I'm a bit puzzled by this. As I understand it, you are getting the transactions per second from one database, waiting a second, and then and subtracting this from the transactions per second from another database. The MSDN description for the counter is 'Number of transactions started for the database per second.' so why would you need to calculate the difference in TPS between two different databases (or even the same one) after a second?

Anonymous said...

Script will not run. Get:

Msg 207, Level 16, State 1, Line 2
Invalid column name 'ctr'.
Msg 207, Level 16, State 1, Line 8
Invalid column name 'ctr'.

Suprotim Agarwal said...

@Phrenetic Phil - When you say "per seconds" it refers to a cumulative value. Silly me, the databases are not two, that was a typo :p. Fixed!

JFoushee said...

Also got the "Invalid column name 'ctr'." error. Is this what you mean to say?

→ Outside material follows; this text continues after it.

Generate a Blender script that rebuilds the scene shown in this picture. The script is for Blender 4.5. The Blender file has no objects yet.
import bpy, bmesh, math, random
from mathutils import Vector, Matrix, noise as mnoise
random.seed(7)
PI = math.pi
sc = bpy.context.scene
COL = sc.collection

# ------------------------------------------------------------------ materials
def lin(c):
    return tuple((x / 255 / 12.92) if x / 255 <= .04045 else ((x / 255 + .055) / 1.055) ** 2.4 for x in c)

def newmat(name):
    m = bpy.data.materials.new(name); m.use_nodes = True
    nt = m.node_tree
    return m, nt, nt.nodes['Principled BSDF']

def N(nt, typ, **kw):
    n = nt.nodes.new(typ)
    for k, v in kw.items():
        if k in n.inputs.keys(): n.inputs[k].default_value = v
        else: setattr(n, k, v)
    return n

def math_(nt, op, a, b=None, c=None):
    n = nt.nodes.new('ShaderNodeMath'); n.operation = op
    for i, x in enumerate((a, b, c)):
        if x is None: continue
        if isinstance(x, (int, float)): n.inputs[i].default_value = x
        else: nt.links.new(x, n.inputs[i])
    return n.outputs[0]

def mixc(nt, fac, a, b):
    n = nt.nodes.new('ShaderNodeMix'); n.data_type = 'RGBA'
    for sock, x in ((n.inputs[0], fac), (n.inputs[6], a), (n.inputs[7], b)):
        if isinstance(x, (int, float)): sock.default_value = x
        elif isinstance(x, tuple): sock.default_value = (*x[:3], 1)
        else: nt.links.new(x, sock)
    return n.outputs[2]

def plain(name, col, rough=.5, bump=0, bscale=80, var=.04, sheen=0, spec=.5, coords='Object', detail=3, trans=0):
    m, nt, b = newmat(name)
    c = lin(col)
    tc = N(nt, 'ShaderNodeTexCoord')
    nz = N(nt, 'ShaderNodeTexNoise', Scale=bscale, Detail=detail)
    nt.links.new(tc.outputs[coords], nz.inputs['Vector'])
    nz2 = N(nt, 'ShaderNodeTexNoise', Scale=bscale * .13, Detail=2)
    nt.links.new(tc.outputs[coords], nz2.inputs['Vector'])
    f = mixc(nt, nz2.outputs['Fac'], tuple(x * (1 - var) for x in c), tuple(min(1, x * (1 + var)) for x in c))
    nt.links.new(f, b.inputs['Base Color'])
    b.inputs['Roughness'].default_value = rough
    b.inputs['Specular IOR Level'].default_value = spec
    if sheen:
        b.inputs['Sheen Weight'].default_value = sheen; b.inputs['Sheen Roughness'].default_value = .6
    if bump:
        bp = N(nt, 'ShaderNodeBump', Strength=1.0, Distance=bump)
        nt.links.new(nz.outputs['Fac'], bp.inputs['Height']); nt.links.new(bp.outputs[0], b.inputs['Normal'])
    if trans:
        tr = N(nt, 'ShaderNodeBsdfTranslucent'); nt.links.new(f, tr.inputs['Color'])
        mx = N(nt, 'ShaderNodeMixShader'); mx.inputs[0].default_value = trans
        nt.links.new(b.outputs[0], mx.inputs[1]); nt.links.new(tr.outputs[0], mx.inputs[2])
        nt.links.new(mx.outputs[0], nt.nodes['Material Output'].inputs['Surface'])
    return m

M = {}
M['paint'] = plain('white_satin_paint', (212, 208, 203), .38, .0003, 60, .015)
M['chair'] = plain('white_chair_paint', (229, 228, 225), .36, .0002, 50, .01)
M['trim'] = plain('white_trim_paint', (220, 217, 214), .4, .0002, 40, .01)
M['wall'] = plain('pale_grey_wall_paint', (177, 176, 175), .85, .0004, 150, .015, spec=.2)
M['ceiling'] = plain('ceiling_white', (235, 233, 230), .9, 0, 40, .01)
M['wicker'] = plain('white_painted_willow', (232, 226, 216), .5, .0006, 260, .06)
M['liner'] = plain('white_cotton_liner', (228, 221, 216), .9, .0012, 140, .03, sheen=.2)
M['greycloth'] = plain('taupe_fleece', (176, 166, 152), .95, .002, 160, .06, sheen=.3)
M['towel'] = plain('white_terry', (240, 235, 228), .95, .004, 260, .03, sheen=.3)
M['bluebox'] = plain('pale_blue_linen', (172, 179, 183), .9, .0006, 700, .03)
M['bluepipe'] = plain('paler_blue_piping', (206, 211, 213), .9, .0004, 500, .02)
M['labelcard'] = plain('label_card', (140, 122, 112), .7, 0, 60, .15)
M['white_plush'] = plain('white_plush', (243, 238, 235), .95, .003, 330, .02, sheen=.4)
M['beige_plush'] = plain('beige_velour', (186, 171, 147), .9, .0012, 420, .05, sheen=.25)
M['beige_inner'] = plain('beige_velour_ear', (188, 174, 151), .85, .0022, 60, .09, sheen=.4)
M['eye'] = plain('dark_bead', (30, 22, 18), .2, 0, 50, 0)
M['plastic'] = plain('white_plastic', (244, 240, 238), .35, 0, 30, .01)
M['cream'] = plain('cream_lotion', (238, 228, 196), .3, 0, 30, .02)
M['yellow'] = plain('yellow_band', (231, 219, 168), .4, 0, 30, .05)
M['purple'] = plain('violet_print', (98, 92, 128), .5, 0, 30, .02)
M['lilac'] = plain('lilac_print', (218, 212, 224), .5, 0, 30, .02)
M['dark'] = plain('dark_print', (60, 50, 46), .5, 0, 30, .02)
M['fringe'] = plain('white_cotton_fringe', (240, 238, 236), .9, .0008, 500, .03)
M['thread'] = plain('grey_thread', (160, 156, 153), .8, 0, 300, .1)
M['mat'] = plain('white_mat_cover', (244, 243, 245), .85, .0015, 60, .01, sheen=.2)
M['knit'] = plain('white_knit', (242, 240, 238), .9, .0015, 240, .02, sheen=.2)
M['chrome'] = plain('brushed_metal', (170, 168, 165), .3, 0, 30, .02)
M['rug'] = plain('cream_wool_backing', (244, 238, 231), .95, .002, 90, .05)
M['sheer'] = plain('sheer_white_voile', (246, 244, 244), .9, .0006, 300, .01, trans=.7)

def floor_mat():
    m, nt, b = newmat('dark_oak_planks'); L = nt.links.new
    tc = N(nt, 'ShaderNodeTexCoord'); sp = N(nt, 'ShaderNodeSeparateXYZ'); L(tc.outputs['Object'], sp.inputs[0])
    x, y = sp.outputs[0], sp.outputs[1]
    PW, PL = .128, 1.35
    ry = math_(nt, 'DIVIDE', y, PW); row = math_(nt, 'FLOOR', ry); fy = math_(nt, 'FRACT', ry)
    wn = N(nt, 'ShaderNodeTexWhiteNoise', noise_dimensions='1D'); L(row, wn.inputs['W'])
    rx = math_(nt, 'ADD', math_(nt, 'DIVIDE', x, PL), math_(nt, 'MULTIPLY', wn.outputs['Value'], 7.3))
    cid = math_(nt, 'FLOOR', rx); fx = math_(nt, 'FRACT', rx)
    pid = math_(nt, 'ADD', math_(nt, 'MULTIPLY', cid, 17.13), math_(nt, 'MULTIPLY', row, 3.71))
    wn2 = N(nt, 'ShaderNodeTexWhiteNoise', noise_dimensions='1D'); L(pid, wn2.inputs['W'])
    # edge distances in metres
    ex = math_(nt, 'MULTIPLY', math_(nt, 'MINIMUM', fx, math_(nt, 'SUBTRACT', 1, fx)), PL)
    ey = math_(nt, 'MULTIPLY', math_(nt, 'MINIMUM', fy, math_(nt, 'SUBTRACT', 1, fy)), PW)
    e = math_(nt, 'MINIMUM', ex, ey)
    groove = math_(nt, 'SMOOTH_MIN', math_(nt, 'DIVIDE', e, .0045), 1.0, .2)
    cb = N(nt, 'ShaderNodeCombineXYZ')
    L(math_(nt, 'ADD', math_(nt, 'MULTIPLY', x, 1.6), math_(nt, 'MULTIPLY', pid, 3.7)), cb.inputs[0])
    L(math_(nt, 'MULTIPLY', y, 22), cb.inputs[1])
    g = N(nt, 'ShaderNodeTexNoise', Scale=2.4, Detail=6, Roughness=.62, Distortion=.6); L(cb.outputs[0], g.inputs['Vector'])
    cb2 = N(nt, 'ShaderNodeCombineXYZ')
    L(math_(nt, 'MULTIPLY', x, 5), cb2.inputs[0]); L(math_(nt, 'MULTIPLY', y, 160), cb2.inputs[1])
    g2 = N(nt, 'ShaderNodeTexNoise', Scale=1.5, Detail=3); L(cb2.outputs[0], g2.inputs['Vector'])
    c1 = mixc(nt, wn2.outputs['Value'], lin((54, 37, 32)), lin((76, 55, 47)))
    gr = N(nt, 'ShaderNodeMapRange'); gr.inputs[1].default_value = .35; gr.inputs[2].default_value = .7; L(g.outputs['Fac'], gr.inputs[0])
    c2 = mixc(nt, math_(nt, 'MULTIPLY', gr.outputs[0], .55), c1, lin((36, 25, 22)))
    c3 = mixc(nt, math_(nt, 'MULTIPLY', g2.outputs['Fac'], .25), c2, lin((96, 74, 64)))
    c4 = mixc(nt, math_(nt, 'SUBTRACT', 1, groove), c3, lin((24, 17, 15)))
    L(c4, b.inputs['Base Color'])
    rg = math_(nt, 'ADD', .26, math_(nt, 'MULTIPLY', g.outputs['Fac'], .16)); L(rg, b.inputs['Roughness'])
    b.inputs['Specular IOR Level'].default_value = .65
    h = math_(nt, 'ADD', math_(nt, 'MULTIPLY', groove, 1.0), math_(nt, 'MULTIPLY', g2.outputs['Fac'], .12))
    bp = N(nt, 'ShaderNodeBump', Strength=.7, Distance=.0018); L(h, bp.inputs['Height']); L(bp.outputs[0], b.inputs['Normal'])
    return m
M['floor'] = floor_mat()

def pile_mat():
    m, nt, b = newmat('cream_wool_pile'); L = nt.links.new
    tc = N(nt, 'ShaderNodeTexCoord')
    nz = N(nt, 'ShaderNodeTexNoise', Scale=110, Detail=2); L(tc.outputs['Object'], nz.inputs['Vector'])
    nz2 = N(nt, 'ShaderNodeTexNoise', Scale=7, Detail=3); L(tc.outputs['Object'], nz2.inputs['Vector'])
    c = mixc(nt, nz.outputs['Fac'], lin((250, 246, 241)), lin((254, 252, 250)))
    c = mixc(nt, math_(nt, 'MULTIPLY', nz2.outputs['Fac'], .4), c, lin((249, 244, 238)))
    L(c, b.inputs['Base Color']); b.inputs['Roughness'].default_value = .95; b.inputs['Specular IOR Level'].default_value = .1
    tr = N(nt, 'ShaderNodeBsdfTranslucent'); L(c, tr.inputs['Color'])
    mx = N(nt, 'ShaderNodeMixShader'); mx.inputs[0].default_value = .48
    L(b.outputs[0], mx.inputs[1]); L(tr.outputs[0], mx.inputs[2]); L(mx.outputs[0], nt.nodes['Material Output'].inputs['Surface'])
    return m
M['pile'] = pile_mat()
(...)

DECLARE @dbname varchar(128); SET @dbname = 'DBAWeb4'
DECLARE @cntr_value bigint

SELECT @cntr_value = cntr_value
FROM sys.dm_os_performance_counters
WHERE counter_name = 'transactions/sec'
AND object_name = 'SQLServer:Databases'
AND instance_name = @dbname

WAITFOR DELAY '00:00:01'

SELECT cntr_value - @cntr_value
FROM sys.dm_os_performance_counters
WHERE counter_name = 'transactions/sec'
AND object_name = 'SQLServer:Databases'
AND instance_name = @dbname

CNG said...

Transactions Per second:


SELECT
datepart(year, utcdate) as yy,
datepart(month, utcdate) as mon,
datepart(day, utcdate) as dd,
datepart(hour, utcdate) as hh,
datepart(minute, utcdate) as mm,
datepart(second, utcdate) as ss,
count(*) AS TPS
FROM [YourDB].[dbo].[target_table] (nolock)
where utcdate >= '2014-01-27 18:00'
and utcdate < '2014-01-27 19:30'
group by
datepart(day, utcdate),
datepart(month, utcdate),
datepart(year, utcdate),
datepart(hour, utcdate),
datepart(minute, utcdate),
datepart(second, utcdate)
order by yy, mon, dd, hh, mm, ss DESC

Unknown said...

HI, Need some info on transaction per second. What it actually means, Transaction occuring in sql in the given interval. What is the meaning of transaction here? Is it the number of threads on which CPU is working OR number of fragments created by Cores and doing parallel processing OR Count of rows which it is processing or Data blocks or sizes which is being processed or page reads per sec or JObs/triggers working at the back picture.

What all it considers in the TERM TRANSACTION. Can you please help me in this?